## START
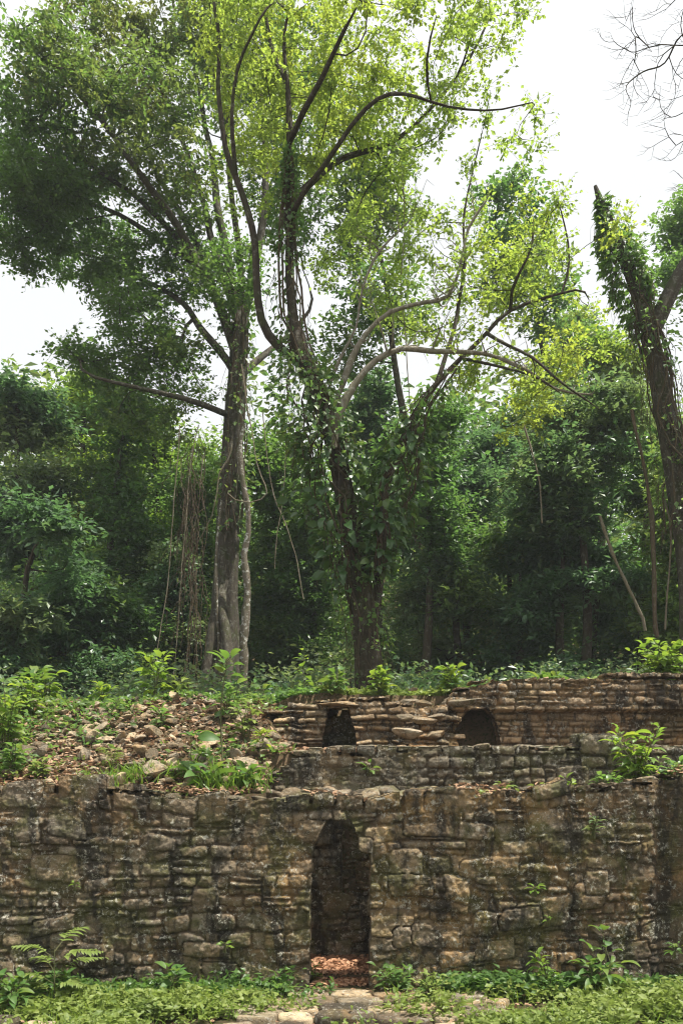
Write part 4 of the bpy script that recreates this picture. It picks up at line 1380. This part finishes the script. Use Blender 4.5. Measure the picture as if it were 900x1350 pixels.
def fern(name, label, base, n, L, nl, size, seed, mat='herb', rise=.6, cat='plant', group=None, dirs=None, kind='narrow', tall=0, wid=1.5):
    """arching fronds with paired leaflets"""
    rng = np.random.default_rng(seed)
    base = np.asarray(base, float)
    st, lf = MB(), MB()
    for k in range(n):
        a = dirs[k] if dirs else rng.uniform(0, TAU)
        l = L * rng.uniform(.75, 1.1)
        z0 = tall * (k + .4) / n
        o = base + np.array([0, 0, z0])
        out = np.array([math.cos(a), math.sin(a), 0])
        P = spline([o, o + out * l * .45 + np.array([0, 0, l * rise * .55]), o + out * l + np.array([0, 0, l * rise * (.35 + .3 * rng.random())])], l / 14)
        V, q = tube(P, np.linspace(.005, .002, len(P)), 4); st.add(V, [q])
        u = np.linspace(.25, .98, nl)
        pos = np.stack([np.interp(u, np.linspace(0, 1, len(P)), P[:, c]) for c in range(3)], 1)
        tang = norm(np.stack([np.interp(u, np.linspace(0, 1, len(P)), np.gradient(P[:, c])) for c in range(3)], 1))
        sd = norm(np.cross(tang, [0, 0, 1]))
        for s in (-1, 1):
            D = sd * s * .9 + tang * .5 + np.array([0, 0, -.12]) + rng.normal(size=(nl, 3)) * .06
            leaves(lf, pos, D, size * np.sin(np.pi * (.18 + .74 * u)), kind, rng, N=np.array([0, 0, 1.0]) + rng.normal(size=(nl, 3)) * .15, cl=.5, wid=wid)
    if tall:
        V, q = tube(np.array([base - [0, 0, .05], base + [0, 0, tall * .5], base + [0, 0, tall]]), [.009, .007, .004], 5); st.add(V, [q])
    t = thing(name, base, label, cat, group)
    obj('stem', st.mesh('stem', base), M['stem'], t)
    obj('foliage', lf.mesh('foliage', base), M[mat], t)
    return t


# upper terrace edge
E = 'leafy plants along the upper terrace edge'
broad_plant('weed', 'tall bushy weed at the left end of the upper terrace edge', spot(62, 13.6), .65, 8, 9, .2, 'bright', 1, group=E)
broad_plant('weed', 'weed with long drooping leaves standing near the left end of the upper terrace', spot(45, 13.4), .55, 3, 9, .30, 'wax', 2, kind='big', group=E, whorl=True)
broad_plant('weed', 'low spreading weed left of the tall sprig on the terrace edge', spot(135, 13.6), .45, 9, 8, .17, 'bright', 3, group=E)
broad_plant('weed', 'tall leafy sprig on the terrace edge behind the middle of the rubble', spot(203, 13.5), .78, 4, 13, .24, 'bright', 4, group=E)
broad_plant('weed', 'bushy weed just left of the buttressed trunk foot', spot(235, 13.6), .45, 9, 9, .18, 'herb', 5, group=E)
broad_plant('weed', 'small plant in front of the hollow between the two trunks', spot(345, 13.6), .3, 3, 6, .18, 'wax', 6, group=E)
broad_plant('weed', 'upright vine-like plant with heart-shaped leaves between the two trunks', spot(399, 13.9), .75, 1, 16, .15, 'bright', 7, group=E, wid=1.5, start=.05)
broad_plant('weed', 'broad pale weed left of the vine-clad trunk foot', spot(442, 13.4), .34, 5, 7, .2, 'wax', 8, group=E, wid=1.2)
broad_plant('weed', 'bushy bright weed hiding the foot of the vine-clad trunk', spot(500, 13.4), .42, 9, 8, .17, 'bright', 9, group=E, wid=1.2)
broad_plant('weed', 'dense pale green bush above the heap of fallen blocks', spot(590, 13.5), .50, 10, 12, .14, 'bright', 10, group=E, wid=1.3, spread=.5)
broad_plant('weed', 'flat-topped broad-leaved plant on top of the reddish upper wall', spot(728, 13.5), .36, 4, 9, .26, 'wax', 11, group=E, whorl=True, spread=.6)
broad_plant('weed', 'small sprig with folded leaves right of the flat-topped plant', spot(765, 13.5), .34, 2, 6, .2, 'bright', 12, group=E)
broad_plant('weed', 'large bright shrub at the right end of the upper terrace', spot(872, 13.7), .85, 16, 14, .2, 'bright', 13, group=E, spread=.7, wid=1.1)
broad_plant('weed', 'low shrub against the right edge above the reddish wall', spot(898, 13.4), .6, 9, 11, .18, 'bright', 14, group=E, spread=.6)
broad_plant('weed', 'low creeping weed between the fallen heap and the flat-topped plant', spot(650, 13.4), .22, 8, 7, .12, 'herb', 15, group=E, spread=1.0)

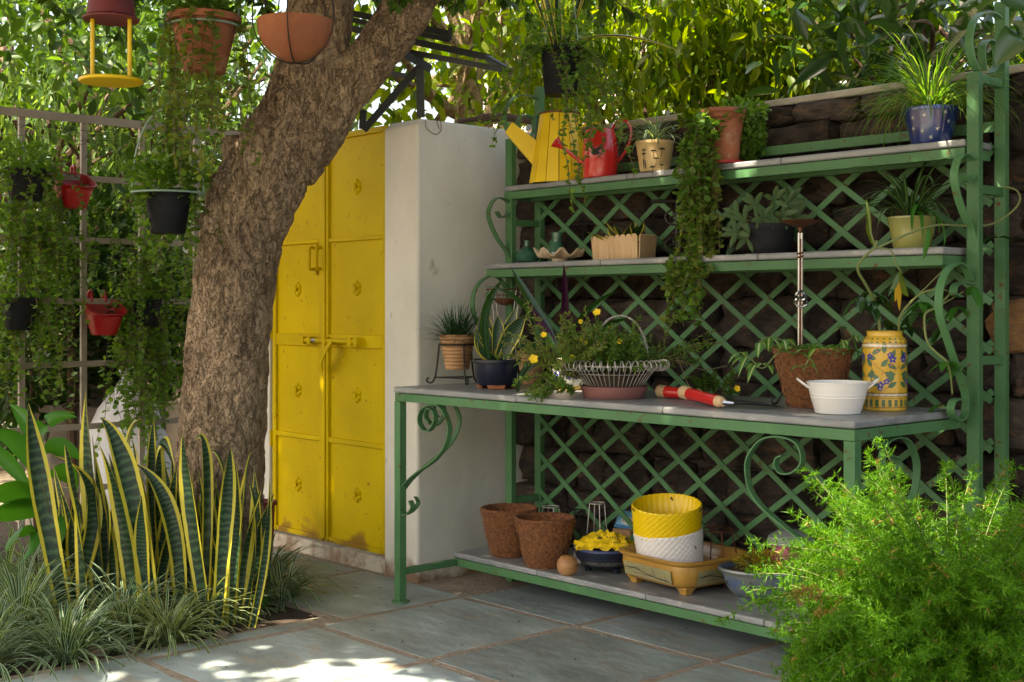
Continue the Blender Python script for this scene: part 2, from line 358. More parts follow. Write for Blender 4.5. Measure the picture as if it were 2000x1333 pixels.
l_dgrass = leafM('dark_fine_grass', [(.012, .045, .018), (.02, .065, .022)], .2, .4)
l_fern = leafM('fern_needle', [(.035, .125, .006), (.06, .19, .010), (.11, .27, .016), (.05, .15, .008)], .42, .55, tcol=(2.4, 1.9, .4))
l_purple = leafM('purple_leaf', [(.05, .008, .035), (.03, .006, .025)], .25, .35, tcol=(2.5, 1, 2))
l_trad = leafM('silver_leaf', [(.07, .13, .055), (.11, .18, .085)], .3, .45)
l_varieg = leafM('striped_leaf', [(.06, .17, .04), (.08, .22, .05)], .35, .35, stripe=(.40, .50, .26))
l_yleaf = leafM('yellow_leaf', [(.45, .36, .02), (.55, .30, .02)], .4, .5, tcol=(1.6, 1.4, .6))

def snake_mat(nm='snake_plant_leaf', ed=.385):
    m, t, out = newmat(nm); L = t.links.new
    uv = nd(t, 'UVMap'); sx = nd(t, 'SeparateXYZ'); L(uv.outputs[0], sx.inputs[0])
    a = nd(t, 'Math', operation='SUBTRACT', i_1=.5); L(sx.outputs[0], a.inputs[0]); b = nd(t, 'Math', operation='ABSOLUTE'); L(a.outputs[0], b.inputs[0])
    vec, oi = objvec(t)
    n = nd(t, 'TexNoise'); n.inputs['Scale'].default_value = 30; n.inputs['Detail'].default_value = 4; L(vec, n.inputs['Vector'])
    ad = nd(t, 'Math', operation='MULTIPLY_ADD'); ad.inputs[1].default_value = .050; L(n.outputs[0], ad.inputs[0]); L(sx.outputs[1], ad.inputs[2])
    mu = nd(t, 'Math', operation='MULTIPLY'); fq = nd(t, 'MapRange'); fq.inputs[3].default_value = 130; fq.inputs[4].default_value = 260; L(oi.outputs['Random'], fq.inputs[0]); L(fq.outputs[0], mu.inputs[1]); L(ad.outputs[0], mu.inputs[0])
    si = nd(t, 'Math', operation='SINE'); L(mu.outputs[0], si.inputs[0])
    r = nd(t, 'MapRange'); r.inputs[1].default_value = -.2; r.inputs[2].default_value = .8; L(si.outputs[0], r.inputs[0])
    mx = nd(t, 'MixRGB'); mx.inputs[1].default_value = (.010, .036, .018, 1); mx.inputs[2].default_value = (.045, .105, .045, 1); L(r.outputs[0], mx.inputs[0])
    nb = nd(t, 'TexNoise'); nb.inputs['Scale'].default_value = 9; L(vec, nb.inputs['Vector'])
    ae = nd(t, 'Math', operation='MULTIPLY_ADD'); ae.inputs[1].default_value = .12; L(nb.outputs[0], ae.inputs[0]); L(b.outputs[0], ae.inputs[2])
    e = nd(t, 'MapRange'); e.inputs[1].default_value = ed; e.inputs[2].default_value = ed+.025; L(ae.outputs[0], e.inputs[0])
    m2 = nd(t, 'MixRGB'); m2.inputs[2].default_value = (.62, .54, .06, 1); L(e.outputs[0], m2.inputs[0]); L(mx.outputs[0], m2.inputs[1])
    p = nd(t, 'BsdfPrincipled'); p.inputs['Roughness'].default_value = .38; L(m2.outputs[0], p.inputs['Base Color'])
    tr = nd(t, 'BsdfTranslucent'); L(m2.outputs[0], tr.inputs[0]); ms = nd(t, 'MixShader'); ms.inputs[0].default_value = .15
    L(p.outputs[0], ms.inputs[1]); L(tr.outputs[0], ms.inputs[2]); L(ms.outputs[0], out.inputs[0]); return m
m_snake = snake_mat(); m_snake2 = snake_mat('plain_snake_leaf', .485)
def bark_mat():
    m, t, out = newmat('bark'); L = t.links.new
    tc = nd(t, 'TexCoord')
    def mapped(sc3):
        mp = nd(t, 'Mapping'); mp.inputs['Scale'].default_value = sc3; L(tc.outputs['Object'], mp.inputs[0]); return mp.outputs[0]
    def noi(vec, s_, d=6, r_=.6, dist=0):
        n = nd(t, 'TexNoise'); n.inputs['Scale'].default_value = s_; n.inputs['Detail'].default_value = d; n.inputs['Roughness'].default_value = r_; n.inputs['Distortion'].default_value = dist; L(vec, n.inputs['Vector']); return n.outputs[0]
    def mrange(x, a, b, c=0, d=1):
        r = nd(t, 'MapRange'); r.inputs[1].default_value = a; r.inputs[2].default_value = b; r.inputs[3].default_value = c; r.inputs[4].default_value = d; L(x, r.inputs[0]); return r.outputs[0]
    def mth(op, a, b):
        n = nd(t, 'Math', operation=op)
        for i, v in enumerate((a, b)):
            if isinstance(v, (int, float)): n.inputs[i].default_value = v
            else: L(v, n.inputs[i])
        return n.outputs[0]
    v1 = mapped((1, 1, .40)); v2 = mapped((1, 1, .75))
    f1 = mth('ABSOLUTE', mth('SUBTRACT', noi(v1, 19, 5, .62, .6), .5), 0)      # long ridged fissures
    f2 = mth('ABSOLUTE', mth('SUBTRACT', noi(v2, 60, 5, .6, .8), .5), 0)      # cross cracks
    c1 = mrange(f1, 0, .026, .38, 1); c2 = mrange(f2, 0, .03, .55, 1); crack = mth('MULTIPLY', c1, c2)
    big = noi(v2, 4.0, 6); mid = noi(v2, 18, 6, .7); fine = noi(v2, 110, 8, .7)
    cr = nd(t, 'ValToRGB'); L(mth('ADD', mth('MULTIPLY', big, .55), mth('MULTIPLY', mid, .45)), cr.inputs[0]); e = cr.color_ramp.elements
    e[0].position = .36; e[0].color = (.20, .142, .094, 1); e[1].position = .66; e[1].color = (.62, .46, .30, 1); x = e.new(.5); x.color = (.42, .305, .198, 1)
    mc = nd(t, 'MixRGB', blend_type='MULTIPLY'); mc.inputs[0].default_value = .8; L(cr.outputs[0], mc.inputs[1]); L(mth('MULTIPLY', crack, mrange(fine, .3, .7, .7, 1.15)), mc.inputs[2])
    p = nd(t, 'BsdfPrincipled'); p.inputs['Roughness'].default_value = .95; p.inputs['Specular IOR Level'].default_value = .15; L(mc.outputs[0], p.inputs['Base Color'])
    h = mth('ADD', mth('MULTIPLY', crack, .9), mth('ADD', mth('MULTIPLY', mid, .65), mth('MULTIPLY', fine, .6)))
    b = nd(t, 'Bump'); b.inputs['Strength'].default_value = 1; b.inputs['Distance'].default_value = .016; L(h, b.inputs['Height']); L(b.outputs[0], p.inputs['Normal'])
    L(p.outputs[0], out.inputs[0]); return m
m_bark = bark_mat()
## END
◆ **Aim of the task**: With the first line being the one containing "Continue the Blender" and the last line the one containing "tcol=(1.6, 1.4, .6))", transcribe exactly the lines above that fall in that range.

◆ **Output of the task**:
Continue the Blender Python script for this scene: part 2, from line 358. More parts follow. Write for Blender 4.5. Measure the picture as if it were 2000x1333 pixels.
l_dgrass = leafM('dark_fine_grass', [(.012, .045, .018), (.02, .065, .022)], .2, .4)
l_fern = leafM('fern_needle', [(.035, .125, .006), (.06, .19, .010), (.11, .27, .016), (.05, .15, .008)], .42, .55, tcol=(2.4, 1.9, .4))
l_purple = leafM('purple_leaf', [(.05, .008, .035), (.03, .006, .025)], .25, .35, tcol=(2.5, 1, 2))
l_trad = leafM('silver_leaf', [(.07, .13, .055), (.11, .18, .085)], .3, .45)
l_varieg = leafM('striped_leaf', [(.06, .17, .04), (.08, .22, .05)], .35, .35, stripe=(.40, .50, .26))
l_yleaf = leafM('yellow_leaf', [(.45, .36, .02), (.55, .30, .02)], .4, .5, tcol=(1.6, 1.4, .6))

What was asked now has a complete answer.